Monday, September 24, 2018

To Be Right We Must First Admit When We Are Wrong

"It does take great maturity to understand that the opinion we are arguing for is merely the hypothesis we favor, necessarily imperfect, probably transitory, which only very limited minds can declare to be a certainty or a truth."             
--Milan Kundera, author

I know this much is true. I get it wrong in this life. A lot. I have opinions that need to change. Biases that need to be challenged.  Self-righteous convictions that need to be overturned.  I'm actually wrong several times a day.

So this past Saturday evening, on the last night of summer, under clear skies and crisp temperatures, I was at Gillette Stadium in Foxboro, watching the New England Revolution professional soccer team play the Chicago Fire. For years I gave a friend of mine a really hard time about his diehard status as a "football" fan.  I argued that soccer was in fact boring--just a bunch of folks running up and down, up and down the field, this repetitive display of play rarely punctuated by the actual scoring of a goal. I was half serious and half silly. I loved ribbing him but was also very set in my ways. 

But then I finally decided to go to a game with him, to give it a chance, spend a few hours under the lights with 20,000 or so other fans and....WOW! It was a great match. Really exciting. The players were amazing, so athletic, kicking and heading the ball in ways unfathomable. The match was tight and hard fought and came down to the final minutes. When our home team scored in the waning moments of the match I leapt to my feet and roared with joy.

And so I was wrong. And so I am wrong too.

Not just about soccer but also about other ideas and issues and beliefs too.  It used to be hard for me to confess when I was mistaken, or made an incorrect assumption, or held some belief I thought sacred and inviolable but that was in fact incorrect.  If challenged I'd dig in my heels, argue even harder, double down on my self-righteousness and never, ever, ever, ever back off.

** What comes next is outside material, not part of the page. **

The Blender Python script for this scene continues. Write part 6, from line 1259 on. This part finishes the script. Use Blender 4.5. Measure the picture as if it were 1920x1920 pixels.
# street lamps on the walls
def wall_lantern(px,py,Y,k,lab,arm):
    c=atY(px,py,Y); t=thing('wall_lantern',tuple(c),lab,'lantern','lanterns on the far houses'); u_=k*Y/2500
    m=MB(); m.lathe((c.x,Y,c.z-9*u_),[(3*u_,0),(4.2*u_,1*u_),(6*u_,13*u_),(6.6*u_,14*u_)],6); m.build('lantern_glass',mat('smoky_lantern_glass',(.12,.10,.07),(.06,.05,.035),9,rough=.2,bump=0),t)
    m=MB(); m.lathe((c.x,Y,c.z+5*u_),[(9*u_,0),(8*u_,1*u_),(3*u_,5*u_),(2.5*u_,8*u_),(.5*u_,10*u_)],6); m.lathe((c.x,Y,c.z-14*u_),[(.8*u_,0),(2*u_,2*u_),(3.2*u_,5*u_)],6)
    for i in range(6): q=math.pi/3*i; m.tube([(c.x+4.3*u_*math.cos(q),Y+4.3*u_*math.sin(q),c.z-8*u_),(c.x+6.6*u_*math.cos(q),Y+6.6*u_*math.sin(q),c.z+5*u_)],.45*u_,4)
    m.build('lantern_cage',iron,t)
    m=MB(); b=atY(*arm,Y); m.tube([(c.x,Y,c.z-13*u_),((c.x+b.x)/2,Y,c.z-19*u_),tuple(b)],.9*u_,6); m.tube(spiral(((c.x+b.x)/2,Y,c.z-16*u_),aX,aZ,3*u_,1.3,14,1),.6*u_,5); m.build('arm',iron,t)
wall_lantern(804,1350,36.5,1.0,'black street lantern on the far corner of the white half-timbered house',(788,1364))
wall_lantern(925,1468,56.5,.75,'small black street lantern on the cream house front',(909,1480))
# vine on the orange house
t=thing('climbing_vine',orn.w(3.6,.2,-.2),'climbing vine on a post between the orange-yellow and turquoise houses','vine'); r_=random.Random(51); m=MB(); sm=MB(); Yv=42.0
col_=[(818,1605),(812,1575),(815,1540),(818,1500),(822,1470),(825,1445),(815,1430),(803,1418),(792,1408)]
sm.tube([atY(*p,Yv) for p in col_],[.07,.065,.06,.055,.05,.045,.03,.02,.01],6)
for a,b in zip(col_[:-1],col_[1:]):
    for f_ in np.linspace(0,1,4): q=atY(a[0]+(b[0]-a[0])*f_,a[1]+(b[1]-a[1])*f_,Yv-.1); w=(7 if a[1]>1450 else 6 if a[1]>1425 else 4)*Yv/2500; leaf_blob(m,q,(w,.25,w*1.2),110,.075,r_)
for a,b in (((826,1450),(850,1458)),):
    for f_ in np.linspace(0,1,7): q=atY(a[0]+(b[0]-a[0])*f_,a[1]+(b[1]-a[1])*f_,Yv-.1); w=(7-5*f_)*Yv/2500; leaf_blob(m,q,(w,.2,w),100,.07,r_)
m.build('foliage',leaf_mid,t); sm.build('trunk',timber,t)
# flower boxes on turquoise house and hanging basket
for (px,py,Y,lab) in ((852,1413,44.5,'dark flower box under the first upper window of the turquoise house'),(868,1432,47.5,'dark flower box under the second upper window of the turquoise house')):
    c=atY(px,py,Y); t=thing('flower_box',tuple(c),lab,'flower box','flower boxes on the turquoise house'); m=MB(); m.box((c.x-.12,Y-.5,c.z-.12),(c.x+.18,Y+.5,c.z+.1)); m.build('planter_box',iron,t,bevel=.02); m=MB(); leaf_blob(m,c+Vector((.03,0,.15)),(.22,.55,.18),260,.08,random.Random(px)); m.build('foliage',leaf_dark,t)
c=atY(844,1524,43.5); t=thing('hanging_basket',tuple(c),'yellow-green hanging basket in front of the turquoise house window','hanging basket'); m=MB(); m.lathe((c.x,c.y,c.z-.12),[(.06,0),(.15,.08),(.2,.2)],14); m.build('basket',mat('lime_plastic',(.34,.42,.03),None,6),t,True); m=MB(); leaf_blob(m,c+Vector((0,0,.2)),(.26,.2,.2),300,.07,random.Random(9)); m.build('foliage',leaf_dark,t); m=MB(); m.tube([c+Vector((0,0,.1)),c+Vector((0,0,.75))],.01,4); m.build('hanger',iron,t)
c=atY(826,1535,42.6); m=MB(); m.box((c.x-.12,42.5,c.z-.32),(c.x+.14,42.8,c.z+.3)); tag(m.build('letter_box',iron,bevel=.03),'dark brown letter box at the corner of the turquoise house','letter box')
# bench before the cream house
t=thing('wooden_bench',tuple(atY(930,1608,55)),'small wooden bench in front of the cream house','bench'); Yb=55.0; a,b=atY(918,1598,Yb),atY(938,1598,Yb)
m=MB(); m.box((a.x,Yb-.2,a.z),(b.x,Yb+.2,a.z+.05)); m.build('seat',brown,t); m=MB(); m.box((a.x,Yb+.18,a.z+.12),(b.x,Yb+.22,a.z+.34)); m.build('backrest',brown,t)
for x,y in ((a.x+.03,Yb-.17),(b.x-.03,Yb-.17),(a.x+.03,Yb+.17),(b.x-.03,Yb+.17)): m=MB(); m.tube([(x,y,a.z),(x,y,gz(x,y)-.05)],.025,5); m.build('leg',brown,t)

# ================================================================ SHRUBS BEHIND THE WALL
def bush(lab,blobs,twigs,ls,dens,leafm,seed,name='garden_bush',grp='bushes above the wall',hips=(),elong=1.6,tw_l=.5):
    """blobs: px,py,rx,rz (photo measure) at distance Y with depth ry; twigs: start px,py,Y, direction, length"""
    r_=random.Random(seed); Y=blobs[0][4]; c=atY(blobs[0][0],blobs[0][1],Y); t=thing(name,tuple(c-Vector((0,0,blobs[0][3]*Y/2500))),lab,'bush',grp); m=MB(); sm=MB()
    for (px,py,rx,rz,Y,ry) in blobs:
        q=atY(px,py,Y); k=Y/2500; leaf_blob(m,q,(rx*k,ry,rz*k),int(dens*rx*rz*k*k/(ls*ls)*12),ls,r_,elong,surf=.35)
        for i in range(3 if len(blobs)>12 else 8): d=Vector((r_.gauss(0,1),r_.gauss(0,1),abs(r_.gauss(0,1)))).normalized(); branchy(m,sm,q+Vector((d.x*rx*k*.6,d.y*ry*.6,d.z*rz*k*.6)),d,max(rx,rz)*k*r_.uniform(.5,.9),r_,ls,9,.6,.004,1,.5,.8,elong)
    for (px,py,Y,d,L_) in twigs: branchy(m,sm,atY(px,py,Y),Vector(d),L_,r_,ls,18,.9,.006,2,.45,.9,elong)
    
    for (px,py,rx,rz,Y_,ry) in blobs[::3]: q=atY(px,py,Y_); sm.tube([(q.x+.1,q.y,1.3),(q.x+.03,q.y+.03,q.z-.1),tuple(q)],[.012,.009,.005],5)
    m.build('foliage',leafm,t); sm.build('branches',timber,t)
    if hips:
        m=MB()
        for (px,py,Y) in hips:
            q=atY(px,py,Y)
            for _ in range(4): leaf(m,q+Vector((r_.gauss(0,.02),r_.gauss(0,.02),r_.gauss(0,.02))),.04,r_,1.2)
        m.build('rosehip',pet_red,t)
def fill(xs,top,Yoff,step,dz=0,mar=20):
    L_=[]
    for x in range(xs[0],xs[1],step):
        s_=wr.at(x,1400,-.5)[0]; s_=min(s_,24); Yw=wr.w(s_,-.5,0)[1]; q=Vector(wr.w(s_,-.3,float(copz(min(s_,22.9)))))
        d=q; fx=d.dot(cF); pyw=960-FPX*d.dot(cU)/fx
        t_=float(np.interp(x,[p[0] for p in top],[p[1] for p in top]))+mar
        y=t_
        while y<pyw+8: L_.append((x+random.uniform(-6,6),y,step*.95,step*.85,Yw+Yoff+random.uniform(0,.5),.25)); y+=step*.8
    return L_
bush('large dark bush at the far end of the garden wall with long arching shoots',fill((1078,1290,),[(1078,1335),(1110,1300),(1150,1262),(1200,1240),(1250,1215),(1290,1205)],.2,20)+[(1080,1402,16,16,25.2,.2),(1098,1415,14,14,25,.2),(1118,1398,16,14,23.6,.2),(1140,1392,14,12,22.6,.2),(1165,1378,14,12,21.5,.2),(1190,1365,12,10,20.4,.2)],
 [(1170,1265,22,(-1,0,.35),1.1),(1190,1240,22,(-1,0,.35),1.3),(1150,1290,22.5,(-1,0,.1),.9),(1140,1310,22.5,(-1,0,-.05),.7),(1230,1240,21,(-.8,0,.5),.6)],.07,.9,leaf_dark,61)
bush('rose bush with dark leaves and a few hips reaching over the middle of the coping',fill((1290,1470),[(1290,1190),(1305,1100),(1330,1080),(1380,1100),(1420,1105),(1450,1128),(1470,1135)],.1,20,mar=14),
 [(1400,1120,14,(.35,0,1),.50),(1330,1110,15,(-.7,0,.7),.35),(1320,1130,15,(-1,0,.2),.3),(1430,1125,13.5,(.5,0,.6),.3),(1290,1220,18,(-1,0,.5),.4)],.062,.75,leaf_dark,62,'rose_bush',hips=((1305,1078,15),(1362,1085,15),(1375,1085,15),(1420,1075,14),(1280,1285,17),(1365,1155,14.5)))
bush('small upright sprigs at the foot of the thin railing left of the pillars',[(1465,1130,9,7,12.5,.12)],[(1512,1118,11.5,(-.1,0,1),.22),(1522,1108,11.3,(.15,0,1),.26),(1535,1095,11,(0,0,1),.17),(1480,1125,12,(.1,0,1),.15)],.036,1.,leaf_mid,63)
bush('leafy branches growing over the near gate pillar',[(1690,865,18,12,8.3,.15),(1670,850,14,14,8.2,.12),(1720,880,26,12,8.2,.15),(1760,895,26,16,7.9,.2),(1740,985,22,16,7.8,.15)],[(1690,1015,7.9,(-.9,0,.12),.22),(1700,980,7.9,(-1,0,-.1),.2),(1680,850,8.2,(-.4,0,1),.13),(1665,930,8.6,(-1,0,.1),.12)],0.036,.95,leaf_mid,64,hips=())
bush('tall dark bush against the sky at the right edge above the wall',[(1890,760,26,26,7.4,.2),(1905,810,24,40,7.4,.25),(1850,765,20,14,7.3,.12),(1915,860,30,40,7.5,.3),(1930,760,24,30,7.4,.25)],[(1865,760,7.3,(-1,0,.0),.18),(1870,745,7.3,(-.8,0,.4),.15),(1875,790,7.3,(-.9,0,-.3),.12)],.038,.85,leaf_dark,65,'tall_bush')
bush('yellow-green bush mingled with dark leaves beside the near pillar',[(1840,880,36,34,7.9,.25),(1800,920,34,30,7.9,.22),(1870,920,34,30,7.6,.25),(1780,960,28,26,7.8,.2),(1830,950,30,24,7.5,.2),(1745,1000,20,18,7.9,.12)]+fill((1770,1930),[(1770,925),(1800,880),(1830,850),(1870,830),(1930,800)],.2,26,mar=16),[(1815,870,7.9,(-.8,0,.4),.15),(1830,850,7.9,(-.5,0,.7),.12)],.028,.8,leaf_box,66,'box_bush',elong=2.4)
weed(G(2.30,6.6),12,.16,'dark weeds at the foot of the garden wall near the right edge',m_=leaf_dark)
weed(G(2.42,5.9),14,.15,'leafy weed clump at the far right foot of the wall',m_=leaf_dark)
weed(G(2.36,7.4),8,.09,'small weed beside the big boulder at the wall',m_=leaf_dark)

But then I grew up. Came to see that to be a fully formed and mature human being, to get along with folks I share this life with, I need to be open to new ideas and new ways of looking at the world. I have to actually listen to an opponent with respect and care.  I have to dig deeper, do research and look at both sides with thoughtfulness.  I have to have the courage to try new things I can so easily dismiss as "not for this guy!" I have to be willing to change my mind.

About things like a soccer match. Or a political belief. Or a moral stance. Or a religious ideal. Or a partisan conviction.

That soccer epiphany reminded me of a larger reality about right and wrong and right now. We are in a civic crisis in the United States: more divided, more angry, and more convicted by our unwavering convictions than ever before, at least in my lifetime.  Democrats and Republicans move in lock step as partisan foot soldiers, more loyal to their own kind and their own way of thinking than to country.  We are "led" by firebrand politicians who rarely, if ever, admit when they are wrong. We are awash in media and social media that is ever hungry and hungrier for a cruel tweet, a nasty insult, or a sweeping opinion that condemns a whole group of humans as "less than" or "the enemy". 

As the poet William Butler Yeats wrote in "The Second Coming", "Mere anarchy is loosed upon the world, The blood-dimmed tide is loosed...The best lack all conviction, while the worst Are full of passionate intensity."  I don't think this judgment is overly dramatic. For the worst among us these days are so full of passionate intensity, are so sure of their own beliefs that they would even take down the community as a whole, even the nation as a whole and why?

To be "right".

I'm almost always idealistic about the future of our land and world, the days ahead, and our ability as a species to overcome whatever crises we face.  I want to believe, I need to believe that at some point those who lead us will let go of ego, self interest and blind conviction to actually do the work of our democracy.  But if this is to happen, all of us as citizens must leave the safety of our righteousness and have the courage to imagine that we may be wrong.  That we may need for our minds and hearts to change.  That the common good will happen when folks meet somewhere beyond mere passionate intensity.

I'm wrong today.  My opponent too.  That's the place to start.